** BEGIN **
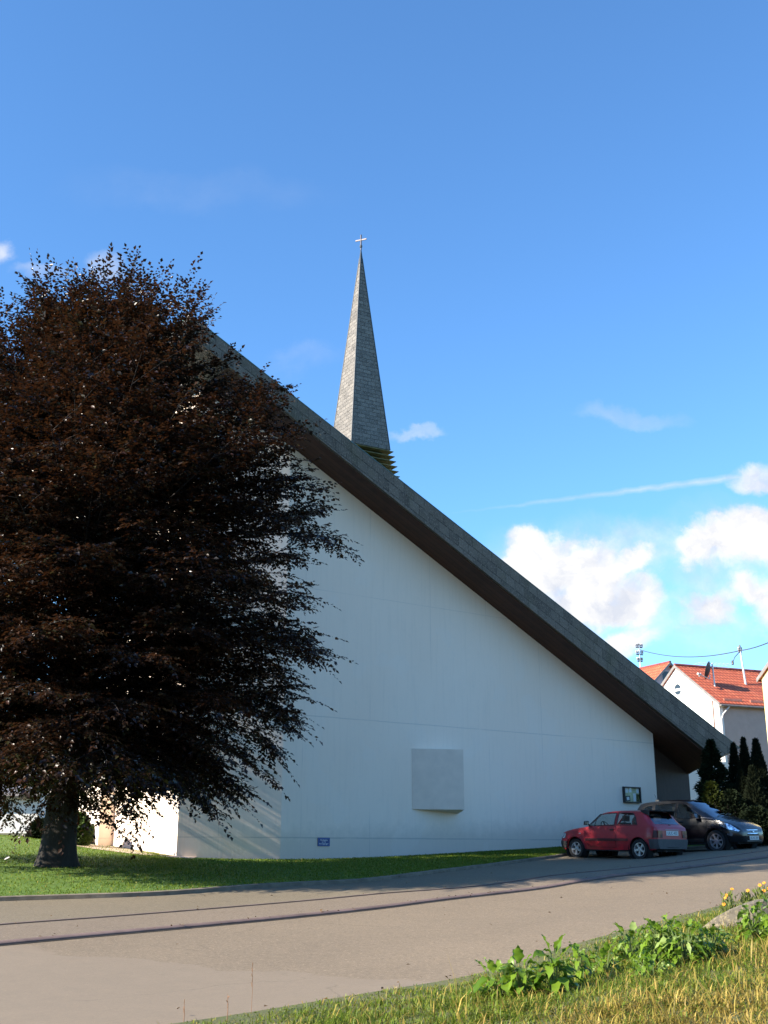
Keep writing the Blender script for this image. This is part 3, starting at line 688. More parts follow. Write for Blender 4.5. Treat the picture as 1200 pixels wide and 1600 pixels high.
# white house: gable lit from the left
AH = R(24); D1 = 74.0; k1 = at(1123, 1098, D1); vv = Vector((-math.sin(AH), math.cos(AH), 0))
rr = ray(1056, 1041); t_ = (rr.x * k1.y - rr.y * k1.x) / (vv.x * rr.y - vv.y * rr.x)
ap = k1 + vv * t_; zr = EYE + rr.z * ap.y / rr.y
print('house1 half span', t_, 'eave', k1.z, 'ridge', zr)
h1, P1, u1, v1, rf1 = gable_house('white_house', 'white rendered house with a red tiled roof and a round gable window', k1, AH, 2 * t_, 15.0, k1.z - .05, zr - .1, ZG, render_w, render_p)
c0 = P1(-.01, 0, 0); pw = onplane(1059, 1077.5, c0, u1)
M = frameM(pw, -v1, -u1)
b = MB(); b.lathe([(.36, -.02), (.40, .03), (.47, .03), (.49, -.02)], 28, M, close=True); wfr = kid(b.build('round_window', render_w), h1)
b = MB(); b.lathe([(0, .004), (.365, .004)], 28, M); kid(b.build('pane', winglass), wfr)
b = MB(); b.box((-.36, -.10, .01), (.36, .06, .045), M); kid(b.build('transom', render_w), wfr)
b = MB(); b.tube([P1(.6, -.31, k1.z - .25), P1(.15, -.16, k1.z - .75), P1(.05, -.08, k1.z - 1.1), P1(.05, -.08, ZG)], .05, 8); kid(b.build('downpipe', pvc), h1)
b = MB(); b.tube([P1(-.06, .55, k1.z + .2), P1(-.06, .55, ZG)], .04, 8); kid(b.build('downpipe', mat('brown pipe', (.28, .17, .13), .5)), h1)
# snow guards along the eaves
b = MB()
sl1 = (zr - .1 - (k1.z - .05)) / t_
for k in range(5):
    a0 = .5 + k * 2.2; b.prism([P1(a0, .02, k1.z + .17), P1(a0 + 1.5, .02, k1.z + .17), P1(a0 + 1.5, .04, k1.z + .33), P1(a0, .04, k1.z + .33)], v1 * .05)
kid(b.build('snow_guard', mat('snow guard', (.62, .22, .13), .5, var=.2)), rf1)
# second house: gable in shade, facing the camera, ridge running away
AH2 = R(26); D2 = 92.0; a2p = at(1043, 1035, D2); u2 = Vector((-math.sin(AH2), math.cos(AH2), 0))    # ridge direction (away, left)
sp2 = 7.6; v2 = Vector((-u2.y, u2.x, 0)); cnr = a2p - v2 * (sp2 / 2); ang2 = math.atan2(u2.y, u2.x)
sl2 = .95
h2, P2, _, _, rf2 = gable_house('red_roofed_house', 'farther house, its red tiled roof just clearing the church eaves below a pole of insulators', cnr, ang2, sp2, 22.0, a2p.z - sl2 * sp2 / 2, a2p.z - .2, ZG, render_g, render_g, ov=.45, verge=.35)
pw = onplane(1041, 1059, P2(-.01, 0, 0), u2); M = frameM(pw, -v2, -u2)
b = MB(); b.box((-.5, -.6, -.05), (.5, .6, .03), M); f_ = kid(b.build('window', pvc), h2); b = MB(); b.box((-.42, -.52, .031), (.42, .52, .036), M); kid(b.build('pane', winglass), f_)
# yellow house at the frame's edge
k3 = at(1190, 1058, 60.0); AH3 = R(24); v3 = Vector((-math.sin(AH3), math.cos(AH3), 0)); sp3 = 9.0; c3 = k3 - v3 * sp3
h3, P3, _, _, _ = gable_house('yellow_house', 'yellow rendered house with a sunlit gable beside the white house', c3, AH3, sp3, 12.0, k3.z - .05, k3.z + sp3 / 2 * .75, ZG, render_y, render_y)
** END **
SET EXERCISE:
Quote the preceding listing precisely and completely, omitting its images.

PROBLEM SOLUTION:
Keep writing the Blender script for this image. This is part 3, starting at line 688. More parts follow. Write for Blender 4.5. Treat the picture as 1200 pixels wide and 1600 pixels high.
# white house: gable lit from the left
AH = R(24); D1 = 74.0; k1 = at(1123, 1098, D1); vv = Vector((-math.sin(AH), math.cos(AH), 0))
rr = ray(1056, 1041); t_ = (rr.x * k1.y - rr.y * k1.x) / (vv.x * rr.y - vv.y * rr.x)
ap = k1 + vv * t_; zr = EYE + rr.z * ap.y / rr.y
print('house1 half span', t_, 'eave', k1.z, 'ridge', zr)
h1, P1, u1, v1, rf1 = gable_house('white_house', 'white rendered house with a red tiled roof and a round gable window', k1, AH, 2 * t_, 15.0, k1.z - .05, zr - .1, ZG, render_w, render_p)
c0 = P1(-.01, 0, 0); pw = onplane(1059, 1077.5, c0, u1)
M = frameM(pw, -v1, -u1)
b = MB(); b.lathe([(.36, -.02), (.40, .03), (.47, .03), (.49, -.02)], 28, M, close=True); wfr = kid(b.build('round_window', render_w), h1)
b = MB(); b.lathe([(0, .004), (.365, .004)], 28, M); kid(b.build('pane', winglass), wfr)
b = MB(); b.box((-.36, -.10, .01), (.36, .06, .045), M); kid(b.build('transom', render_w), wfr)
b = MB(); b.tube([P1(.6, -.31, k1.z - .25), P1(.15, -.16, k1.z - .75), P1(.05, -.08, k1.z - 1.1), P1(.05, -.08, ZG)], .05, 8); kid(b.build('downpipe', pvc), h1)
b = MB(); b.tube([P1(-.06, .55, k1.z + .2), P1(-.06, .55, ZG)], .04, 8); kid(b.build('downpipe', mat('brown pipe', (.28, .17, .13), .5)), h1)
# snow guards along the eaves
b = MB()
sl1 = (zr - .1 - (k1.z - .05)) / t_
for k in range(5):
    a0 = .5 + k * 2.2; b.prism([P1(a0, .02, k1.z + .17), P1(a0 + 1.5, .02, k1.z + .17), P1(a0 + 1.5, .04, k1.z + .33), P1(a0, .04, k1.z + .33)], v1 * .05)
kid(b.build('snow_guard', mat('snow guard', (.62, .22, .13), .5, var=.2)), rf1)
# second house: gable in shade, facing the camera, ridge running away
AH2 = R(26); D2 = 92.0; a2p = at(1043, 1035, D2); u2 = Vector((-math.sin(AH2), math.cos(AH2), 0))    # ridge direction (away, left)
sp2 = 7.6; v2 = Vector((-u2.y, u2.x, 0)); cnr = a2p - v2 * (sp2 / 2); ang2 = math.atan2(u2.y, u2.x)
sl2 = .95
h2, P2, _, _, rf2 = gable_house('red_roofed_house', 'farther house, its red tiled roof just clearing the church eaves below a pole of insulators', cnr, ang2, sp2, 22.0, a2p.z - sl2 * sp2 / 2, a2p.z - .2, ZG, render_g, render_g, ov=.45, verge=.35)
pw = onplane(1041, 1059, P2(-.01, 0, 0), u2); M = frameM(pw, -v2, -u2)
b = MB(); b.box((-.5, -.6, -.05), (.5, .6, .03), M); f_ = kid(b.build('window', pvc), h2); b = MB(); b.box((-.42, -.52, .031), (.42, .52, .036), M); kid(b.build('pane', winglass), f_)
# yellow house at the frame's edge
k3 = at(1190, 1058, 60.0); AH3 = R(24); v3 = Vector((-math.sin(AH3), math.cos(AH3), 0)); sp3 = 9.0; c3 = k3 - v3 * sp3
h3, P3, _, _, _ = gable_house('yellow_house', 'yellow rendered house with a sunlit gable beside the white house', c3, AH3, sp3, 12.0, k3.z - .05, k3.z + sp3 / 2 * .75, ZG, render_y, render_y)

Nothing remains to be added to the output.